Memur Sen’in rahleyi tedrisinden geçenler, ne söyleyeceğini, ne zaman söyleyeceğini ve hangi üslupta söyleyeceğini iyi bilir. Vefanın hukukunu, hak savunmanın gereklerini çok iyi bilir. Eleştirirken amaçları imha etmek değil, uyarmaktır, hakaret etmek değil doğruyu göstermektir. Biz sayın bakana düşmanlık etmedik, yol göstermeye çalıştık, bazen sertleştik, bu da en doğal hakkımızdır.
İsterseniz, yüksek müsaadelerinizle sayın bakanımıza bir eleştiri daha yapalım.
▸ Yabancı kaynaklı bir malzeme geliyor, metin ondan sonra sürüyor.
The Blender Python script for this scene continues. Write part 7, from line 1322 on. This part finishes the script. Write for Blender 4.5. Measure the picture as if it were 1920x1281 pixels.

Sayın Bakanım; başında bulunduğunuz bakanlığın merkez teşkilatı veya il yönetimleri gibi üst makamlarında bulunan bazı bürokratlarınız; kurdukları internet siteleri üzerinden, çok yakın bir zamanda, İstanbul’da, ömrünü eğitime adamış, İmam Hatiplerde dirsek çürütmüş çok değerli bir müdürümüzü, görevden aldığınız gün, hiç araştırmadan ve hiç tereddüt etmeden, Ebu Cehil ile kıyaslamış, haber yapmış ve siz bunu sadece seyretmiştiniz. Bu insafsızların hışmına uğrayan, hukukunu sizlere emanet etmiş, bakanlığınıza mensup yüzlerce insanımız; yıllardır, başında bulunduğunuz bakanlıkta, derdini anlatacak bir muhatap bulamadı, hala da bulamıyor. Bugün birilerine yapılanın, siz görevden ayrıldıktan sonra size ve en yakınınızdakilere yapılacağından emin olabilirsiniz. Size söz, o gün geldiğinde yanınızda, bugün canınızı ne kadar sıkmış olsak da biz olacağız.
Son olarak, toplu sözleşme masasında, üyemizin hakkını son ana kadar savunur ve yasal hakkımızı kullanırken, oluşan hassas dönemde rol çalmaya çalışanlara, fitne peşinde koşanlara şunu söyleyelim: Memur Sen, Cumhurbaşkanımızı bilir ve tanır; Cumhurbaşkanımız da Memur Sen’i tanır ve bilir. Günün hassasiyetini anlayacak kadar basiretimiz, geçmişte demokrasi dışı güçlerle işbirliği yaparak Cumhurbaşkanını devirmeyi amaçlayanların yaptıklarını unutmayacak kadar da tecrübemiz vardır. Şaşmayan ölçümüzle, vereceğiniz akla hiç mi hiç ihtiyacımız yoktur.